Goal
Which lines hold the word "that"? Copy each of them from the material.
________
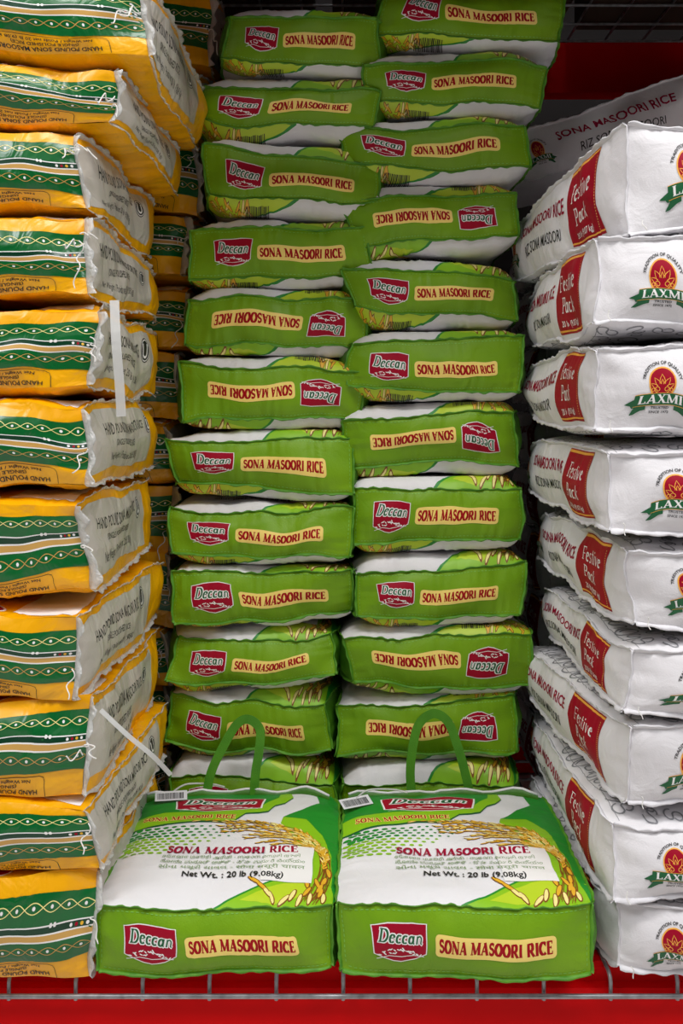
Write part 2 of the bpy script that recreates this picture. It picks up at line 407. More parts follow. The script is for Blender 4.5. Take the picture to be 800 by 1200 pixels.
class Bag:
    """a filled sack as six gridded panels; every panel point is a smooth function of a point on a cube's surface"""
    def __init__(s, W, L, H, T, seed, A, B, Cg, flip=False, wr=1.0, low=0.003, corner=0.007, round_=1.0, sag=0.0, nom=None, hump=0.012, bkh=0.10, pw=7, pa=5):
        s.bkh = bkh; s.pw = pw; s.pa = pa
        s.W, s.L, s.H, s.T, s.seed = W, L, H, T, seed
        s.A, s.B, s.Cg = np.array(A), np.array(B), np.array(Cg); s.flip = flip; s.wr = wr; s.low = low
        s.n1 = Noise(seed, 5, 0.17); s.n2 = Noise(seed+7, 5, 0.06)
        rr = np.random.RandomState(seed+3); s.rr = rr; s.round_ = round_; s.sag = sag
        s.cor = rr.uniform(-1, 1, (2, 2, 3))*corner; s.wp = rr.uniform(0, 6.28, 24)
        s.nom = nom or (W, L, H); s.hump = hump; s.g = {}
    def shape(s, a, b, c):
        W, L, H, T = s.W, s.L, s.H, s.T
        fr = ((1-b)/2)**10; bk = ((1+b)/2)**10
        h = H/2 + (T-H)/2*(1-np.abs(a)**s.pa)*(1-np.abs(b)**s.pw)
        bq = np.clip((1+b)/2, 0, 1)**4; h = h*(1-s.bkh*s.round_*bq)
        z = c*h
        x = W/2*a*(1-0.035*s.round_*np.abs(b)**9) + 0.010*s.round_*np.sign(a)*np.abs(a)**3*(1-b**6)*(1-c**2)
        y = L*(b+1)/2 - s.hump*(1-np.abs(a)**3)*(1-c**2)*fr + 0.014*(1-np.abs(a)**3)*(1-c**2)*bk
        y = y + 0.008*s.round_*np.abs(a)**7*fr - 0.02*s.round_*np.abs(a)**7*bk
        P = np.stack([x, y, z], -1)
        Pn = np.stack([a*W/2, (b+1)*L/2, c*H*0.7], -1)
        P = P + s.n1(Pn)*s.low*np.array([0.8, 0.8, 1.0]) + s.n2(Pn)*0.0012*s.wr
        ua, uc = (a+1)/2, (c+1)/2
        cw = ((1-ua)**2.5)[..., None]; cw2 = (ua**2.5)[..., None]; v0 = (1-uc)[..., None]; v1 = uc[..., None]
        P = P + fr[..., None]*(cw*(v0*s.cor[0, 0]+v1*s.cor[0, 1])+cw2*(v0*s.cor[1, 0]+v1*s.cor[1, 1]))
        P[..., 2] -= s.sag*fr*(1-(a)**2)
        return P
    def wrinkle(s, u, v, w, h, k):
        """tucks that run away from the sewn edges; u, v in metres from the panel's corner"""
        out = np.zeros_like(u); q = s.wp
        for e, (d, al) in enumerate(((v, u), (h-v, u), (u, v), (w-u, v))):
            d = np.maximum(d, 0); sg = 0.011+0.004*math.sin(q[(e+k) % 24])
            g = (d/sg)*np.exp(1-d/sg)
            ph = al*2*PI/0.024 + 2.2*np.sin(al*2*PI/0.075+q[(e*3+k) % 24]) + q[(e*5+k+1) % 24] + d*35*math.sin(q[(e+2*k) % 24])
            am = 0.6+0.4*np.sin(al*2*PI/0.11+q[(e+4+k) % 24])
            out += g*np.sin(ph)*am
        return out*0.0013*s.wr
    def panel(s, name):
        if name in s.g: return s.g[name]
        W, L, H = s.nom
        A, B, Cg = s.A, s.B, s.Cg
        if name == 'front': gu, gv = A, Cg; f = lambda u, v: (u, -np.ones_like(u), v); nrm = (0,-1,0); w, h = W, H; flipw = False
        elif name == 'back': gu, gv = A, Cg; f = lambda u, v: (u, np.ones_like(u), v); nrm = (0,1,0); w, h = W, H; flipw = True
        elif name == 'top': gu, gv = A, B; f = lambda u, v: (u, v, np.ones_like(u)); nrm = (0,0,1); w, h = W, L; flipw = False
        elif name == 'bottom': gu, gv = A, B; f = lambda u, v: (u, v, -np.ones_like(u)); nrm = (0,0,-1); w, h = W, L; flipw = True
        elif name == 'right': gu, gv = B, Cg; f = lambda u, v: (np.ones_like(u), u, v); nrm = (1,0,0); w, h = L, H; flipw = False
        elif name == 'left': gu, gv = -B[::-1], Cg; f = lambda u, v: (-np.ones_like(u), -u, v); nrm = (-1,0,0); w, h = L, H; flipw = False
        U, V = np.meshgrid(gu, gv, indexing='ij')
        P = s.shape(*f(U, V))
        k = ('front','back','top','bottom','left','right').index(name)
        P = P + (s.wrinkle((U+1)/2*w, (V+1)/2*h, w, h, k)*(0.6 if name == 'back' else 1))[..., None]*np.array(nrm)
        if name in ('top', 'bottom'):
            lim = s.T/2
            P[..., 2] = np.clip(P[..., 2], -lim, lim)
        if s.flip: P = P*np.array([-1, 1, -1])
        P = P + np.array([0, 0, s.T/2])
        du = np.gradient(P, axis=0); dv = np.gradient(P, axis=1)
        Nn = np.cross(du, dv); Nn /= np.linalg.norm(Nn, axis=2, keepdims=True)+1e-12
        if flipw: Nn = -Nn
        s.g[name] = (P, Nn, (gu+1)/2*w, (gv+1)/2*h, flipw)
        return s.g[name]
    def body(s, names, mats, obname, parent):
        V = []; Fc = []; mi = []; off = 0; ml = []
        for nme, m in zip(names, mats):
            P, _, gu, gv, fl = s.panel(nme); nu, nv = P.shape[:2]
            idx = (np.arange(nu*nv).reshape(nu, nv)+off)
            q = np.stack([idx[:-1, :-1], idx[1:, :-1], idx[1:, 1:], idx[:-1, 1:]], -1).reshape(-1, 4)
            if fl: q = q[:, ::-1]
            if m not in ml: ml.append(m)
            mi += [ml.index(m)]*len(q)
            V.append(P.reshape(-1, 3)); Fc += q.tolist(); off += nu*nv
        return mesh_obj(obname, np.concatenate(V), Fc, ml, parent, mi)
    def decal(s, pname, dc, obname, parent, lift=0.0006, step=0.00012):
        if not dc['faces']: return None
        P, Nn, gu, gv, fl = s.panel(pname); uv = dc['uv']
        i = np.clip(np.searchsorted(gu, uv[:, 0], side='right')-1, 0, len(gu)-2)
        j = np.clip(np.searchsorted(gv, uv[:, 1], side='right')-1, 0, len(gv)-2)
        tu = ((uv[:, 0]-gu[i])/(gu[i+1]-gu[i]))[:, None]; tv = ((uv[:, 1]-gv[j])/(gv[j+1]-gv[j]))[:, None]
        tu = np.clip(tu, 0, 1); tv = np.clip(tv, 0, 1)
        def bl(X): return X[i, j]*(1-tu)*(1-tv)+X[i+1, j]*tu*(1-tv)+X[i, j+1]*(1-tu)*tv+X[i+1, j+1]*tu*tv
        Q = bl(P)+bl(Nn)*(lift+step*(dc['lay']-1))[:, None]
        fc = dc['faces'] if not fl else [f[::-1] for f in dc['faces']]
        return mesh_obj(obname, Q, fc, [M[m] for m in dc['mats']], parent, dc['mi'])
    def edge(s, which):
        """position along one of the cube's edges and its outward direction"""
        A, B, Cg = s.A, s.B, s.Cg; o = lambda x, v: np.full_like(x, v)
        E = {'ft': (A, o(A,-1), o(A,1), (0,-.75,.65)), 'fb': (A, o(A,-1), o(A,-1), (0,-.75,-.65)),
             'fl': (o(Cg,-1), o(Cg,-1), Cg, (-.8,-.6,0)), 'fr': (o(Cg,1), o(Cg,-1), Cg, (.8,-.6,0)),
             'tl': (o(B,-1), B, o(B,1), (-.8,0,.6)), 'tr': (o(B,1), B, o(B,1), (.8,0,.6)),
             'bl': (o(B,-1), B, o(B,-1), (-.8,0,-.6)), 'br': (o(B,1), B, o(B,-1), (.8,0,-.6))}[which]
        P = s.shape(E[0], E[1], E[2]); lim = s.T/2
        P[..., 2] = np.clip(P[..., 2], -lim, lim)
        return P, np.array(E[3], float)
    def piping(s, edges, m, obname, parent, wd=0.005, th=0.0013, ruff=0.0012, var=0.3):
        V = []; Fc = []; off = 0
        for e in edges:
            P, d = s.edge(e); d = d/np.linalg.norm(d); n = len(P)
            t = np.gradient(P, axis=0); t /= np.linalg.norm(t, axis=1, keepdims=True)+1e-12
            perp = np.cross(t, d); perp /= np.linalg.norm(perp, axis=1, keepdims=True)+1e-12
            sl = np.concatenate([[0], np.cumsum(np.linalg.norm(np.diff(P, axis=0), axis=1))])
            q = s.rr.uniform(0, 6.28, 4)
            rf = ruff*(np.sin(sl*2*PI/0.031+2*np.sin(sl*2*PI/0.11+q[0])+q[1])+0.35*np.sin(sl*2*PI/0.019+q[2]))
            ww = wd*(1+var*np.sin(sl*2*PI/0.09+q[3])*np.sin(sl*2*PI/0.04+q[0]))
            tip = P+d*ww[:, None]+perp*rf[:, None]; root = P-d*0.002
            mid = P+d*(ww*0.5)[:, None]+perp*(rf*0.4)[:, None]
            pr = perp*th/2
            ring = np.stack([root-pr, mid-pr*1.2, tip-pr, tip+pr, mid+pr*1.2, root+pr], 1)
            if s.flip: ring = ring*np.array([-1, 1, -1])
            ring = ring+np.array([0, 0, s.T/2])
            V.append(ring.reshape(-1, 3)); m6 = 6
            for i in range(n-1):
                for k in range(m6):
                    Fc.append((off+i*m6+k, off+i*m6+(k+1) % m6, off+(i+1)*m6+(k+1) % m6, off+(i+1)*m6+k))
            Fc.append(tuple(off+k for k in range(m6))); Fc.append(tuple(off+(n-1)*m6+k for k in range(m6)))
            off += n*m6
        return mesh_obj(obname, np.concatenate(V), Fc, m, parent)
    def pt(s, pname, u, v, lift=0.0):
        P, Nn, gu, gv, fl = s.panel(pname)
        i = int(np.clip(np.searchsorted(gu, u)-1, 0, len(gu)-1)); j = int(np.clip(np.searchsorted(gv, v)-1, 0, len(gv)-1))
        return Vector(P[i, j]+Nn[i, j]*lift)
def lines(n): return np.linspace(-1, 1, n+1)
def blines(L, dense, step, rest):
    d = np.arange(0, dense+1e-6, step); r = np.linspace(dense, L, rest+1)[1:]
    return np.concatenate([d, r])/L*2-1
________
Answer in full
Write part 2 of the bpy script that recreates this picture. It picks up at line 407. More parts follow. The script is for Blender 4.5. Take the picture to be 800 by 1200 pixels.
        """tucks that run away from the sewn edges; u, v in metres from the panel's corner"""